— What is needed —
Restate the data word for word and leave the images out.

— Data segment —
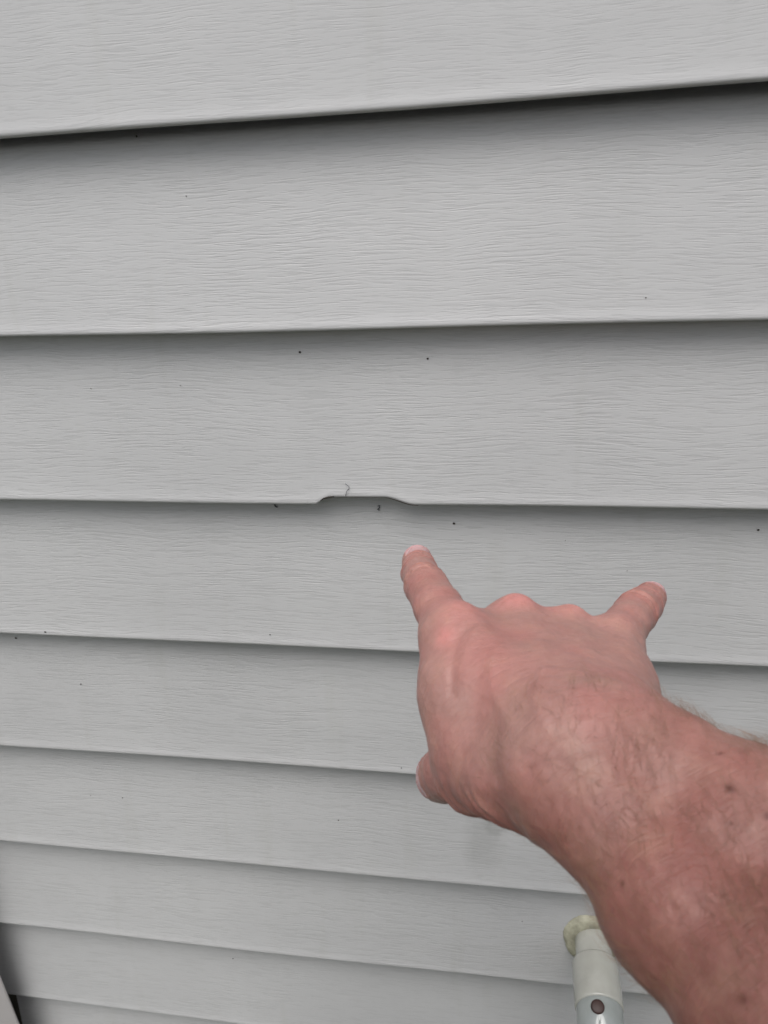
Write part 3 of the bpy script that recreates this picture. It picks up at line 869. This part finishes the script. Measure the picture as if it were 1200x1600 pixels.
# ---- hair on the forearm and wrist
HAIR = plain('arm_hair', (.24, .135, .08), .5, .35, 300)
tri = VS[FS[:, 0]]
area = np.linalg.norm(np.cross(VS[FS[:, 1]] - VS[FS[:, 0]], VS[FS[:, 3]] - VS[FS[:, 0]]), axis=1)
dist_hand = (tri - J['middle_root']) @ FW
nf = NRM[FS[:, 0]]
arm_ax = J['wrist_u'] - J['arm3_u']; arm_ax /= np.linalg.norm(arm_ax)
amt = np.clip((-dist_hand + .010) / .03, 0, 1) * np.clip((nf @ NB) * 1.1 + .75, .12, 1)
behind = np.linalg.norm(tri - J['wrist_u'], axis=1) < .24
up_edge = np.clip(1 - np.abs(nf @ np.array([_b[0], _b[1], _b[2]])) * 2.2, 0, 1) * (nf @ NB > 0)
amt = amt * (1 + 2.5 * up_edge) * behind * np.clip(.55 + 1.2 * vnoise(tri, .009, 41), .1, 1)
pr = area * amt; pr /= pr.sum()
NH = 14000
pick = rng.choice(len(FS), NH, p=pr)
V, F = [], []
Vh = np.empty((NH * 15, 3)); 
for i, fi in enumerate(pick):
    w = rng.dirichlet((1, 1, 1, 1))
    p = w @ VS[FS[fi]]
    n_ = nf[fi]
    g = arm_ax * .75 + AC * rng.normal(.55, .25) + NB * rng.normal(-.05, .2) + rng.normal(0, .16, 3)
    g = g - n_ * (g @ n_); g /= np.linalg.norm(g)
    ln = rng.uniform(.005, .012)
    lift = rng.uniform(.35, .85)
    b = np.cross(n_, g); cv_ = rng.normal(0, .18)
    r0 = .000034
    for j in range(5):
        t = j / 4
        c = p + g * ln * t + n_ * ln * (lift * t - (lift * .75) * t * t) + b * ln * cv_ * t * t - n_ * .0002 * (j == 0)
        rr = r0 * (1 - .8 * t)
        for s in range(3):
            a_ = s * 2.0944
            Vh[i * 15 + j * 3 + s] = c + rr * (math.cos(a_) * n_ + math.sin(a_) * b)
q = []
for j in range(4):
    for s in range(3):
        q.append((j * 3 + s, j * 3 + (s + 1) % 3, j * 3 + 3 + (s + 1) % 3, j * 3 + 3 + s))
q = np.array(q)
FH = (q[None] + (np.arange(NH) * 15)[:, None, None]).reshape(-1, 4)
mh = bpy.data.meshes.new('arm_hair')
mh.vertices.add(len(Vh)); mh.vertices.foreach_set('co', Vh.astype(np.float32).ravel())
mh.loops.add(FH.size); mh.loops.foreach_set('vertex_index', FH.astype(np.int32).ravel())
mh.polygons.add(len(FH)); mh.polygons.foreach_set('loop_start', np.arange(0, FH.size, 4, dtype=np.int32))
mh.polygons.foreach_set('use_smooth', np.ones(len(FH), bool))
mh.update(calc_edges=True)
mh.materials.append(HAIR)
put(bpy.data.objects.new('arm_hair', mh), label='short brown hair on the forearm', parent=person)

— Solution below —
Write part 3 of the bpy script that recreates this picture. It picks up at line 869. This part finishes the script. Measure the picture as if it were 1200x1600 pixels.
# ---- hair on the forearm and wrist
HAIR = plain('arm_hair', (.24, .135, .08), .5, .35, 300)
tri = VS[FS[:, 0]]
area = np.linalg.norm(np.cross(VS[FS[:, 1]] - VS[FS[:, 0]], VS[FS[:, 3]] - VS[FS[:, 0]]), axis=1)
dist_hand = (tri - J['middle_root']) @ FW
nf = NRM[FS[:, 0]]
arm_ax = J['wrist_u'] - J['arm3_u']; arm_ax /= np.linalg.norm(arm_ax)
amt = np.clip((-dist_hand + .010) / .03, 0, 1) * np.clip((nf @ NB) * 1.1 + .75, .12, 1)
behind = np.linalg.norm(tri - J['wrist_u'], axis=1) < .24
up_edge = np.clip(1 - np.abs(nf @ np.array([_b[0], _b[1], _b[2]])) * 2.2, 0, 1) * (nf @ NB > 0)
amt = amt * (1 + 2.5 * up_edge) * behind * np.clip(.55 + 1.2 * vnoise(tri, .009, 41), .1, 1)
pr = area * amt; pr /= pr.sum()
NH = 14000
pick = rng.choice(len(FS), NH, p=pr)
V, F = [], []
Vh = np.empty((NH * 15, 3)); 
for i, fi in enumerate(pick):
    w = rng.dirichlet((1, 1, 1, 1))
    p = w @ VS[FS[fi]]
    n_ = nf[fi]
    g = arm_ax * .75 + AC * rng.normal(.55, .25) + NB * rng.normal(-.05, .2) + rng.normal(0, .16, 3)
    g = g - n_ * (g @ n_); g /= np.linalg.norm(g)
    ln = rng.uniform(.005, .012)
    lift = rng.uniform(.35, .85)
    b = np.cross(n_, g); cv_ = rng.normal(0, .18)
    r0 = .000034
    for j in range(5):
        t = j / 4
        c = p + g * ln * t + n_ * ln * (lift * t - (lift * .75) * t * t) + b * ln * cv_ * t * t - n_ * .0002 * (j == 0)
        rr = r0 * (1 - .8 * t)
        for s in range(3):
            a_ = s * 2.0944
            Vh[i * 15 + j * 3 + s] = c + rr * (math.cos(a_) * n_ + math.sin(a_) * b)
q = []
for j in range(4):
    for s in range(3):
        q.append((j * 3 + s, j * 3 + (s + 1) % 3, j * 3 + 3 + (s + 1) % 3, j * 3 + 3 + s))
q = np.array(q)
FH = (q[None] + (np.arange(NH) * 15)[:, None, None]).reshape(-1, 4)
mh = bpy.data.meshes.new('arm_hair')
mh.vertices.add(len(Vh)); mh.vertices.foreach_set('co', Vh.astype(np.float32).ravel())
mh.loops.add(FH.size); mh.loops.foreach_set('vertex_index', FH.astype(np.int32).ravel())
mh.polygons.add(len(FH)); mh.polygons.foreach_set('loop_start', np.arange(0, FH.size, 4, dtype=np.int32))
mh.polygons.foreach_set('use_smooth', np.ones(len(FH), bool))
mh.update(calc_edges=True)
mh.materials.append(HAIR)
put(bpy.data.objects.new('arm_hair', mh), label='short brown hair on the forearm', parent=person)